My daughter who was my foster daughter at 6 did the same thing. And now when I have my granddaughter who is 6 she also begs to stay home with me. Just like you I melt. Fortunately, when my daughter did this I worked and so it seldom was an available option. But a few times I did stay home with her because I knew she felt very insecure. But my granddaughter doesn't have an obvious reason to feel insecure. But she certainly seeks my attention nearly constantly. Since you're experiencing the same thing I wonder if this is a stage. My daughter certainly did not beg me to let her stay home with me after I retired when she was 13. She was well into being inndependent.
I haven't found anything that works any better than just staying firm and sending them off to school. Both of them have so successfully pushed my buttons that I feel teary as they leave.
I wonder if begging to stay home is another effort to exercise control in their life. When you think about it a 6 yo has very little say in what happens to them. Perhaps giving her rewards would help. For example if she goes to school without a fuss she can choose a special activity to do with you when she gets home.
Even giving her a star or a sticker might help. My 6 yo granddaughter always "forgot" to bring home her homework. I think it was a way for her to have control. She was feeling overwhelmed by first grade. I suggested that my daughter give her a star when she brought it home and that worked from the beginning. Getting the star also guarenteed that she had her mother's attention right away. My daughter usually takes time for herself when they first get home.
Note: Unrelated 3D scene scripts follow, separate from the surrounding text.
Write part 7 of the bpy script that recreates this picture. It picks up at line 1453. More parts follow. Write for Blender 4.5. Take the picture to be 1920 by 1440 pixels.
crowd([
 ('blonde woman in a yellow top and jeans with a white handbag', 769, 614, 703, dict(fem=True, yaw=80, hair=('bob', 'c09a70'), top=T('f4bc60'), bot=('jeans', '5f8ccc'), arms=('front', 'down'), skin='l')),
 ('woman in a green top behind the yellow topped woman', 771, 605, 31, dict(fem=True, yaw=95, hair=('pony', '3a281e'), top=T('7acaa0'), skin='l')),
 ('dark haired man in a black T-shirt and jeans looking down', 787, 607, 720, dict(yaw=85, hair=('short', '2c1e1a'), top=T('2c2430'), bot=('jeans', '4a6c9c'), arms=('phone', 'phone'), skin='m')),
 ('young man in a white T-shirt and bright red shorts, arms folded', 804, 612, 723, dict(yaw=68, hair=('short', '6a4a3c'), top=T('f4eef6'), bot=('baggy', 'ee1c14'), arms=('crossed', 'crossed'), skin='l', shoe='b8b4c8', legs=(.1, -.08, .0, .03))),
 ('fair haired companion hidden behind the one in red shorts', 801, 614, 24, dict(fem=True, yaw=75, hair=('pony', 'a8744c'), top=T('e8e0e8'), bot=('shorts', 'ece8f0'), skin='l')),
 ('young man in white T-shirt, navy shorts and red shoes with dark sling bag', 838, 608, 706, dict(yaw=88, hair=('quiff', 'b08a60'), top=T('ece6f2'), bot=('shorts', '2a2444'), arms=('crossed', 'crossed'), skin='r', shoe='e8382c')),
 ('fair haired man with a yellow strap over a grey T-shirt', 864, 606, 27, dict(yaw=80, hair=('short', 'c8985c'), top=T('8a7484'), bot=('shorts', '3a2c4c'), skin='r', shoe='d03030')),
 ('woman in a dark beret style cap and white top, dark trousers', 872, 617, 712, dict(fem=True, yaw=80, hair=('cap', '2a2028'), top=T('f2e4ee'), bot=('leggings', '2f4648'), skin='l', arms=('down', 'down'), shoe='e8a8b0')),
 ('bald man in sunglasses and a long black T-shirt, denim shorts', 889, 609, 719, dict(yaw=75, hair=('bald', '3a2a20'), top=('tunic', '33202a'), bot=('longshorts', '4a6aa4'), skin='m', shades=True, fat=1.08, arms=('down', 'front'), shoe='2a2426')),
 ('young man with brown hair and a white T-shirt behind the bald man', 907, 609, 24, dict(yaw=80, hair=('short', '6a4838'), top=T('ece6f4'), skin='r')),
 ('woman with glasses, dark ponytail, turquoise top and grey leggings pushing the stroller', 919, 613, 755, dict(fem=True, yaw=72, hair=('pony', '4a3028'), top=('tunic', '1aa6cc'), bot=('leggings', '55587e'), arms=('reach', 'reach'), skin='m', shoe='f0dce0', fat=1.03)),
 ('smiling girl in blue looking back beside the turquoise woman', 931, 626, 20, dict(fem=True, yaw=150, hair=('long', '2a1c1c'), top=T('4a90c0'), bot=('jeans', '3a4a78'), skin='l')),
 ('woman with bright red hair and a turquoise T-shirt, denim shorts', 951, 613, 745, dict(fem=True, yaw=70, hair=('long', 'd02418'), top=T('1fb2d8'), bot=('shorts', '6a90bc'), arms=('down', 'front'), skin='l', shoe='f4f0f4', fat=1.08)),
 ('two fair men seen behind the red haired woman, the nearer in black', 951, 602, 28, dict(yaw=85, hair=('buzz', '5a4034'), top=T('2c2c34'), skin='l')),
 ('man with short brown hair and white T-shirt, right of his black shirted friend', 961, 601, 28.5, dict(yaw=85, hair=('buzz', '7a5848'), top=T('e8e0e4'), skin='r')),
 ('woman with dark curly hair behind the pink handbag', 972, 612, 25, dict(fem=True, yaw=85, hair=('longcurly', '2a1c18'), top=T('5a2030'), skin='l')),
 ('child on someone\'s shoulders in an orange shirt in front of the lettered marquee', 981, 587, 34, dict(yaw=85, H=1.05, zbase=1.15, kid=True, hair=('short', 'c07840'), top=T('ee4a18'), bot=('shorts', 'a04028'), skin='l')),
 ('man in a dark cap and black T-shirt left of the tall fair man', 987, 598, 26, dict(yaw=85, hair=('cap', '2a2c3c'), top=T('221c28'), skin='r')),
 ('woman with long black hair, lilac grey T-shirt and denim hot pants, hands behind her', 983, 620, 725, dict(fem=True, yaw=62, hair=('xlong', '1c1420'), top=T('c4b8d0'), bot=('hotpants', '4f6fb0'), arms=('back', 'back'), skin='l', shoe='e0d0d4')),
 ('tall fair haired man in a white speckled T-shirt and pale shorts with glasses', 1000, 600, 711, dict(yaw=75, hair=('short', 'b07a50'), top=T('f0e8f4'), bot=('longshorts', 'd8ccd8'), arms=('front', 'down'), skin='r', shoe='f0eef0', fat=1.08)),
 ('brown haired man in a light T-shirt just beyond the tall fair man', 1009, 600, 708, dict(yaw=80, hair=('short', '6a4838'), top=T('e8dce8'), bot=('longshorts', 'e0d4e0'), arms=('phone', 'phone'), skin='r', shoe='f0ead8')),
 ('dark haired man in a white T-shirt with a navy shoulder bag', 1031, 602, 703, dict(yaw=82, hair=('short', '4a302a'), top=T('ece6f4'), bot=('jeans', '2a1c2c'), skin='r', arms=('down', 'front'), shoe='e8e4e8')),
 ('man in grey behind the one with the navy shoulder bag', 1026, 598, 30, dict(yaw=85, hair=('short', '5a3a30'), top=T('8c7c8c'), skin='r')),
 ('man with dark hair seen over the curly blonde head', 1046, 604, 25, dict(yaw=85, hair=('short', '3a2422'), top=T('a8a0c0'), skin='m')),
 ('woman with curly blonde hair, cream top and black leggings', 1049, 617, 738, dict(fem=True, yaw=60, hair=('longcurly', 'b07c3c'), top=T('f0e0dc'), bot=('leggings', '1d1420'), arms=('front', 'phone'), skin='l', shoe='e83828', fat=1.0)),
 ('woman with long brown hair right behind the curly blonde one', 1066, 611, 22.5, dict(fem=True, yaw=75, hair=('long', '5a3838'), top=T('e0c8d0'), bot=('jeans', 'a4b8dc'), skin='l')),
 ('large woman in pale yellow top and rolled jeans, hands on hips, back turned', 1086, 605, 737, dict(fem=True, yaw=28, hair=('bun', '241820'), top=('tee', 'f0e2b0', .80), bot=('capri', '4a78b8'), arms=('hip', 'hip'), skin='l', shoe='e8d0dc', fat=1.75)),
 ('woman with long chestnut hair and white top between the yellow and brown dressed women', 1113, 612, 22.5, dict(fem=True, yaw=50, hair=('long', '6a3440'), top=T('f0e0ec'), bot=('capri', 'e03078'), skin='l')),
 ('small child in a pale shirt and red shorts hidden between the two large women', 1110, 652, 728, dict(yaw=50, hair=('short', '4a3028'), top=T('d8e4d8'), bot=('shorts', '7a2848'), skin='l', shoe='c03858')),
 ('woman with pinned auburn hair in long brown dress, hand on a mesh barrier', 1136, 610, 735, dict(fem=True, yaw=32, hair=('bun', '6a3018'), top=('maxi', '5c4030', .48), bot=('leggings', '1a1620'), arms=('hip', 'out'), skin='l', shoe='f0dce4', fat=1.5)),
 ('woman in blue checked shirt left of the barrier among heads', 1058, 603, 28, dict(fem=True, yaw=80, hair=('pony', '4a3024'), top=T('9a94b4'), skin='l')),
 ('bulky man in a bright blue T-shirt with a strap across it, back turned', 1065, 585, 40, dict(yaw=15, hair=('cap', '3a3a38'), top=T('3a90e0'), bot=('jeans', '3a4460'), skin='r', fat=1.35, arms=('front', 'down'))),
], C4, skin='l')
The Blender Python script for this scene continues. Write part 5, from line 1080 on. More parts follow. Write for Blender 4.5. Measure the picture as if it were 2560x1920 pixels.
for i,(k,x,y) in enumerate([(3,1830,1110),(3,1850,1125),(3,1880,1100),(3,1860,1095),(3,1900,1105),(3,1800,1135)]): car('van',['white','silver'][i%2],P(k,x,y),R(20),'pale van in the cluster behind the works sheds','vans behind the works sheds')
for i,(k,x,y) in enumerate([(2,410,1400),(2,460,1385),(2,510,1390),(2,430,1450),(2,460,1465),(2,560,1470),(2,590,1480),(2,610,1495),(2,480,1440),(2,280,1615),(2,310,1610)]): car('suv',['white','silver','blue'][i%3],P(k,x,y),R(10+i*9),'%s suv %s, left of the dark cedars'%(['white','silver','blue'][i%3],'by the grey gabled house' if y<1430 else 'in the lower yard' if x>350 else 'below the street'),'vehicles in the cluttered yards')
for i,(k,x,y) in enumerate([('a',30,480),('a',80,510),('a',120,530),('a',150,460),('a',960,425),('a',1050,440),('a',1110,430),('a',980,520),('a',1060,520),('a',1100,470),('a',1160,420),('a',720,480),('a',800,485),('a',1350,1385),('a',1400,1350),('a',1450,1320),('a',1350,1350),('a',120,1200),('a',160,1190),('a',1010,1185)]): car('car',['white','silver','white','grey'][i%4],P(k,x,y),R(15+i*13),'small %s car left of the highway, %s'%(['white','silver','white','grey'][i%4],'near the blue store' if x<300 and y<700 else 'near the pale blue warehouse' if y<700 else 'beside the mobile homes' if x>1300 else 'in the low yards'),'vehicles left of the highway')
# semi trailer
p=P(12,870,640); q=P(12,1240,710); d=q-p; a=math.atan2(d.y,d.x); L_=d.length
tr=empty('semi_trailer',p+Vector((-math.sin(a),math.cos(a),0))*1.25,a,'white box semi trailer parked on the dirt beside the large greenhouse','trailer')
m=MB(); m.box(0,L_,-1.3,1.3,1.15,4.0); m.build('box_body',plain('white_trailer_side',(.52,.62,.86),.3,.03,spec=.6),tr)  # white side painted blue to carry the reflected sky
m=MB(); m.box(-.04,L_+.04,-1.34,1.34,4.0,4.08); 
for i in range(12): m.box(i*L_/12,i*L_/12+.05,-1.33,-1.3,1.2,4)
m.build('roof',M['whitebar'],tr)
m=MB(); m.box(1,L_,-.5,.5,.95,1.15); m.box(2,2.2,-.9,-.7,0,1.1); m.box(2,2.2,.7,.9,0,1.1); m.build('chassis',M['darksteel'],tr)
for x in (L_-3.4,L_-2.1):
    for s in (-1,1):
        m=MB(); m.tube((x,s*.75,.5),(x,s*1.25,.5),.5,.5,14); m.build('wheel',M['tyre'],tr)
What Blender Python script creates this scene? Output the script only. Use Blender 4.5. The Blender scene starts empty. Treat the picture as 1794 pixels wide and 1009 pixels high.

Do you know if there might be a reason that she doesn't want to go to school. Could she be feeling overwhelmed? or having difficulty with another child or even the teacher? Perhaps a heart to heart talk would uncover her way of looking at going to school or staying home and then perhaps you could then find a solution based on that information.
And is there anything going on that might make her feel unwanted or unloved. Kids this age are so concrete in their thinking. They may overhear
something and give a different meaning to it than was intended. Sometimes I say something sarcastically in a joking manner and Monet thinks I'm serious. And example: Monet was upset because she kept getting timeouts for talking too much. She is a chatterbos and her mother has said such things as she can never stop talking. I asked Monet why she just didn't stop talking and then she wouldn't get in trouble. She said she couldn't because her mother said so. It took her awhile to understand that just because Mom said that didn't mean it was true. A couple of days later she proudly announced that she had no time outs and this has continued.
Casual conversations over time, carefully worded with indirect statements and/or questions has solved more than one situation. Eventually she tells me something that enables me to figure out what may be going on so that I can try a way of fixing it. Sometimes it takes several tries but eventually I figure it out.
And it may be that the situation is resolved just because by talking with her I validated her feelings which then allowed her to work thru the problem for herself.
I don't know if this is any help. This has been a problem for me and writing this has given me the opportunity to recognize some new insights.
I, too, have turned soft as I advance in age. It's hard for me realize how hard nosed I was in my 20's and 30's. What a waste. I think I needed to discipline more with my daughter but didn't because I knew I was too hard while doing it. I didn't know how to relax. I like the way I work with the kids now, better. It's OK to be soft.